The two companies, which run a flash manufacturing joint venture, announced on Wednesday plans to build a new factory to produce the chips. The new facility, to be located in Yokkaichi, Japan, will be operational by mid-2007 and is expected to help the companies meet demand for flash chips in 2008 and beyond.

Investors applauded the move, sending shares of SanDisk up $3.02, or 5.3%, to $59.93 in midday trading.

The news comes as many industry watchers are

raising concerns of a glut of flash chips, which has resulted in prices plunging by 60% so far this year. Flash memory is a popular means of storing data on consumer electronic devices like MP3 players, digital cameras and cell phones.

But while the short-term outlook may be dim, the new fabrication facility announcement underscores the long-term potential that many companies see in flash memory.

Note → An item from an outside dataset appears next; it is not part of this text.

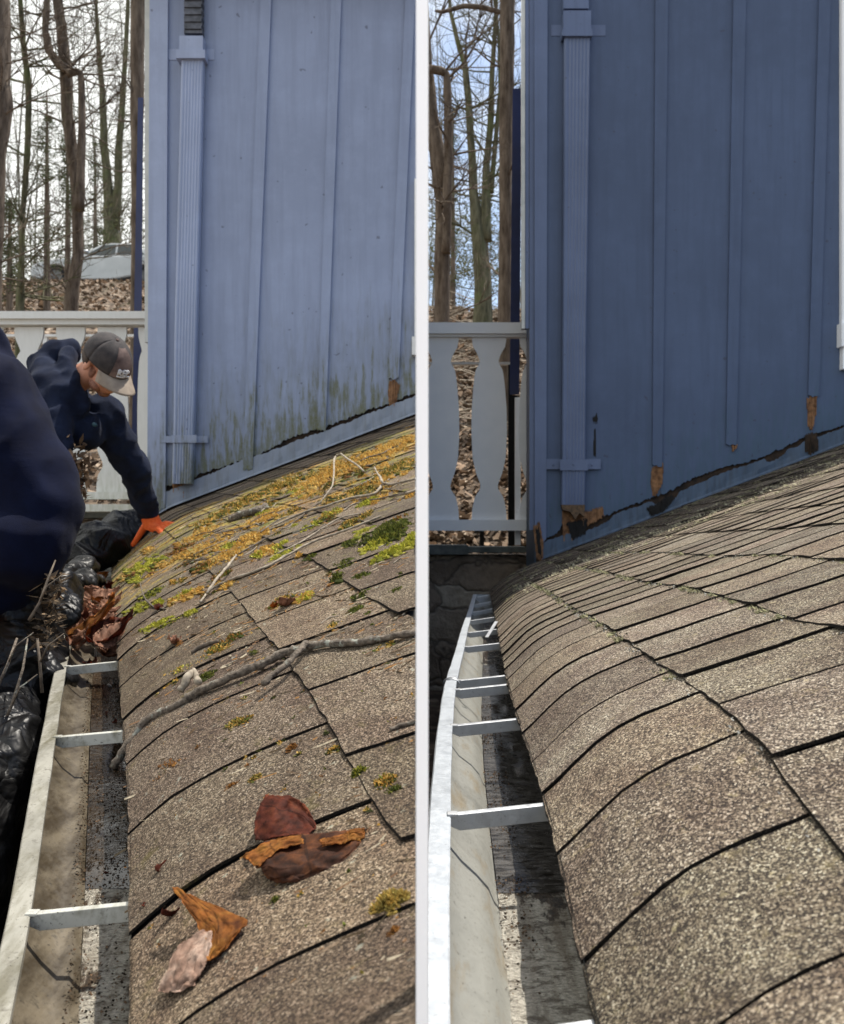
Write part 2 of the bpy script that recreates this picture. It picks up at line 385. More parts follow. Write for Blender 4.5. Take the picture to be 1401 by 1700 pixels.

Although the current oversupply is more severe than expected, it is still in sync with the seasonal slowdown of the consumer-based flash market, says Nam Hyung Kim, principal analyst at industry research firm iSuppli, who expects sales to pick up in the second half of the year.


NAND flash market is still one of the most profitable businesses in the semiconductor sector," says Kim. "Even though prices went down, NAND suppliers still make money."

The market's long-term growth prospects are very strong, says Kim, noting that the compound annual growth between 2005 and 2010 is estimated at 20%.

SanDisk CEO Eli Harari said in a statement that the new facility will have a highly competitive cost structure, and give SanDisk a formidable supply base to increase product revenue in new markets in the second half of the decade.

"This demonstrates our optimism in the continuing growth in demand for our products in consumer electronics and handsets in the years ahead, as well as our confidence in the continuing future competitiveness of the Toshiba-SanDisk partnership," said Harari in a statement.

Construction on the new 300-mm wafer fabrication facility, which the companies had hinted at in recent months, will begin in August. Toshiba will fund construction of the building, while both Toshiba and SanDisk will pay for the manufacturing equipment.

The new facility will be similar in size to the Fab 3 facility in Japan, which the two companies started running last summer. In February, SanDisk announced it was boosting capacity at Fab 3 to 70,000 wafers a month from 48,750 wafers a month by March 2007. SanDisk put the incremental cost of 50% of this capacity expansion at $500 million over a 12-month period.